I liked to place stories on maps, too, and I would visit places to get a sense of a story’s setting, like the field in northern Illinois where my farmer great-grandfather was killed by lightning in 1912, or the former dance hall in LaCrosse, Wisconsin, where two of my characters, a soldier and a small-town girl, met and fell in love during World War II. So I’d always felt grounded to where I was in a deep, generations-back way.
But the first time I drove to Maine from northern Minnesota in 2010, I had never been here. I knew almost nothing about the place, and I knew no one here. My intuition had simply told me I needed to come. I’d rented a place on Craigslist and driven here through Canada. It was the most direct route, appealing to my practical side.
This wasn’t the first time I’d packed everything I owned into my little car and moved a few hundred or a thousand miles away. It was a sensation I loved back then, those hours or days of being in what I would say to myself was “a nowhere place.”
But my map of Canada showed only major highways, and it took me a couple of days to cross, so I arrived in Maine with the odd feeling that I’d been transported across blank space to end up in an exotic, unknowable land. And that feeling lasted for a very long time.
The place that inspired Summerland Cove
So, that spring of 2011, driving from my rented cottage on Biscay Pond out to who knew where to find this cove, I didn’t know what road I was on. I had only the vague notion of how the plumber had told me to find it. I sped along the winding, tree-lined road with a sense of adventure and thrill.
Up and over a hill—and there it was, the water shimmering in the spring sunlight—a narrow cove widening into the distance until it spread out to become the ocean. I slowed down. It was my first time seeing the ocean from this spot, and I was instantly in love—with the vista, with the old summer cottages lining the narrow road, and with the feeling that, on this unpopulated early spring day, it was there just for me. Fresh off divorce, lost, in a nowhere place—yet look where I’d managed to get to!
I saw not a single duck.
So I still don’t know if this cove that I found was the cove that the plumber wanted me to find. Maybe those ducks lived somewhere else.
And then, for about a decade, though I usually didn’t live too far from the cove, I didn’t visit it again. Life was busy, and I was pointed in other directions–no matter how the place had moved me the first time.
But then, for some reason one day, in the early spring of 2023, I went there to take a walk. To see the place. To see the ocean.
I still didn’t see any ducks.
But as I walked the loop around the point past the old summer cottages, I had this feeling, finally, that whatever it was I’d been searching for in all my travels, in the two dozen or so moves I’d made and thousands of miles I’d traveled since 2010, I had finally found it. I had no more need to be “in a nowhere place.” I knew where “home” was now—and I could finally accept this thing that my intuition had seemingly known since 2010, that Midcoast Maine was the place I was supposed to be.
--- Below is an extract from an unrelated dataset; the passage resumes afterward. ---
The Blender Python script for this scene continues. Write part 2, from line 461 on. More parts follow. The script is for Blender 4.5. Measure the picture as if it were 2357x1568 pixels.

I returned to the cove often during 2023 and ’24, in every season, to walk the loop around the point and take in the ocean view. I started to try to imagine what it would be like to truly have a home in a place like that. Or to have a family, a place where you incontrovertibly belonged. A magical, breathtaking place like the cove. The ways it would hold you or trap you. The ways it would keep you safe. The ways you would love and hate it—but mostly love it. And from there I began to write my novel SUMMERLAND COVE, which will be out June 2.
In this novel, as I’ve done in my life and in other novels, I explore questions of place and belonging. How we become trapped into versions of ourselves, and how these versions of ourselves can sometimes trap us in lives we don’t like, and whether escape and reinvention is truly possible. Whether it’s possible to create a blank page on which to write a fully new story. Or a blank space on a map, a nowhere place, the rise up over a hill to a new vista.
From these questions spring both my novels and my work as a reinvention coach for women ready for change who want to author their next chapter. I believe that if as individuals we can all evolve into the best versions of ourselves–and find a sense of belonging and community–that’s what, in the end, can save us and save this world we live in.
Not to mention save the moments of beauty that the world can provide the soul: The rise up over the hill, the iridescence of mallard wings.